* GIVEN DATA:
────────────────

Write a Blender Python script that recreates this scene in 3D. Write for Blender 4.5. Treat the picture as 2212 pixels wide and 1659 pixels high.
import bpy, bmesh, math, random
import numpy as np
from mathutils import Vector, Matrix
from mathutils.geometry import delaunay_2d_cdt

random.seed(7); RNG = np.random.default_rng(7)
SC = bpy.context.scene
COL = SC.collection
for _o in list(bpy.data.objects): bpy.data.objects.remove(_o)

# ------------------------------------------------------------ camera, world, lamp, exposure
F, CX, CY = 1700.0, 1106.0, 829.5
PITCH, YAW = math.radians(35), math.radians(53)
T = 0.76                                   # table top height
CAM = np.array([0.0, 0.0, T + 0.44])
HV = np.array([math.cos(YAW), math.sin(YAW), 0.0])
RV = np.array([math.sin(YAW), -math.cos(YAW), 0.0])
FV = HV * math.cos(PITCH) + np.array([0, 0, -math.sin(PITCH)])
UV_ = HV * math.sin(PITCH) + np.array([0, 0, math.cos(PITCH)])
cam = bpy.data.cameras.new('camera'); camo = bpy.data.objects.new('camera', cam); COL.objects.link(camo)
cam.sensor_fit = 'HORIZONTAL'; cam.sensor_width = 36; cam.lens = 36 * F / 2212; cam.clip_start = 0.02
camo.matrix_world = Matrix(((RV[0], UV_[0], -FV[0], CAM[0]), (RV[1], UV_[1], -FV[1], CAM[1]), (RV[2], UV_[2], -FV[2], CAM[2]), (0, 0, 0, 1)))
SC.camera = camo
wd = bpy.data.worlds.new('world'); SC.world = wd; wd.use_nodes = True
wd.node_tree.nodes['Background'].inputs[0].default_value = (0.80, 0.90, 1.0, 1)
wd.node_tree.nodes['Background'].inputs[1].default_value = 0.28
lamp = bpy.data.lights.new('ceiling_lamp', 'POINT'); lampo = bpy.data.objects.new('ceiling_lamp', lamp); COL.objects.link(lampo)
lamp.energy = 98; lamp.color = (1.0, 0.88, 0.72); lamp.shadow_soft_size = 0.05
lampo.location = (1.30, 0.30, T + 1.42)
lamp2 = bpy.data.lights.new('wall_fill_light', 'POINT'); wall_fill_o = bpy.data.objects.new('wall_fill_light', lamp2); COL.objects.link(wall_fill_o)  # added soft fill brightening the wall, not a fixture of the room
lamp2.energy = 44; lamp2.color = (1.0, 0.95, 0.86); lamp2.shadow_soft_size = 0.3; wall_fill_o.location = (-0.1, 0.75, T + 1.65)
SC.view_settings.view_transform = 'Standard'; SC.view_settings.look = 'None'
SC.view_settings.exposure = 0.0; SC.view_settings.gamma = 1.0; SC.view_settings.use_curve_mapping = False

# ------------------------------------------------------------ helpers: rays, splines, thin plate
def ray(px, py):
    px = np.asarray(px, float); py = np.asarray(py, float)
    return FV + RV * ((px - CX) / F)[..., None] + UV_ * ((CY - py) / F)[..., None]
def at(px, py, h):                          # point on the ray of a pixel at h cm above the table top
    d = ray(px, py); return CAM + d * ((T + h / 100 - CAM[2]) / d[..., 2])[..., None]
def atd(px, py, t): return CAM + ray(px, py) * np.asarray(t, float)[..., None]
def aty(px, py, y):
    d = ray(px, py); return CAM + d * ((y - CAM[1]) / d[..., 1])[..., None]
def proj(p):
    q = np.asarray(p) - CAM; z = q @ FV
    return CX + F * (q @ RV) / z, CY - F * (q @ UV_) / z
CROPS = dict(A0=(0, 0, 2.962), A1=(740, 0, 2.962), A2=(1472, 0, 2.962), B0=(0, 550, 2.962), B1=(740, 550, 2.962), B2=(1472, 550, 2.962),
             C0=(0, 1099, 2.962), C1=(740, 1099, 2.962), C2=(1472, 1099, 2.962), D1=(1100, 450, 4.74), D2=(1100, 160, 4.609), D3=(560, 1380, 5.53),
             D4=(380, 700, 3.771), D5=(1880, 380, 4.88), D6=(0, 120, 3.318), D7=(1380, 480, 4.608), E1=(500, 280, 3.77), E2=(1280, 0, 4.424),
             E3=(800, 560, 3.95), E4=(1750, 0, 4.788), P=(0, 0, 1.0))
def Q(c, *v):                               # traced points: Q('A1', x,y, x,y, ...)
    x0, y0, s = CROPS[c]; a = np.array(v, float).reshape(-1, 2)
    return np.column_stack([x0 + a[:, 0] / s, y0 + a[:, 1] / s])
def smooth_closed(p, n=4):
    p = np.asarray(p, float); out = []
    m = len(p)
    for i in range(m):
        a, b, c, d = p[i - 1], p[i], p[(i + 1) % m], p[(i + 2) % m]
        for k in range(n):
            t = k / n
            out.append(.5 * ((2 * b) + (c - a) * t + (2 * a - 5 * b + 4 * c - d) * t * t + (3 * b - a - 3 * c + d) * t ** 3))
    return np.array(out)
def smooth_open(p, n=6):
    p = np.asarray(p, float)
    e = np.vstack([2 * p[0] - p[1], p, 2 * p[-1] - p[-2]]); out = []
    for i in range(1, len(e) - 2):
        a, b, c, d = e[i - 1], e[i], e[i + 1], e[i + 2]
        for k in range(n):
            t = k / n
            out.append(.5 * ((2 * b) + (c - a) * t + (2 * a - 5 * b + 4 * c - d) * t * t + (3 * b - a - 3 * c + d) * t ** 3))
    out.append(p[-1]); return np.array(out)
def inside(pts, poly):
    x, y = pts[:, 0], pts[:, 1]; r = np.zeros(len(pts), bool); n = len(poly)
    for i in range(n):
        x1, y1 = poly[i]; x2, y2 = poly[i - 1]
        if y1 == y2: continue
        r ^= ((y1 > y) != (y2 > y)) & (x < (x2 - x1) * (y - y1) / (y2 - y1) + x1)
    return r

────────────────

* WHAT THE TASK ASKS: Exactly as written, please reproduce the lines from the first line of the data to the line containing "from mathutils.geometry import", inclusive, and nothing else.

* THE RESPONSE:
Write a Blender Python script that recreates this scene in 3D. Write for Blender 4.5. Treat the picture as 2212 pixels wide and 1659 pixels high.
import bpy, bmesh, math, random
import numpy as np
from mathutils import Vector, Matrix
from mathutils.geometry import delaunay_2d_cdt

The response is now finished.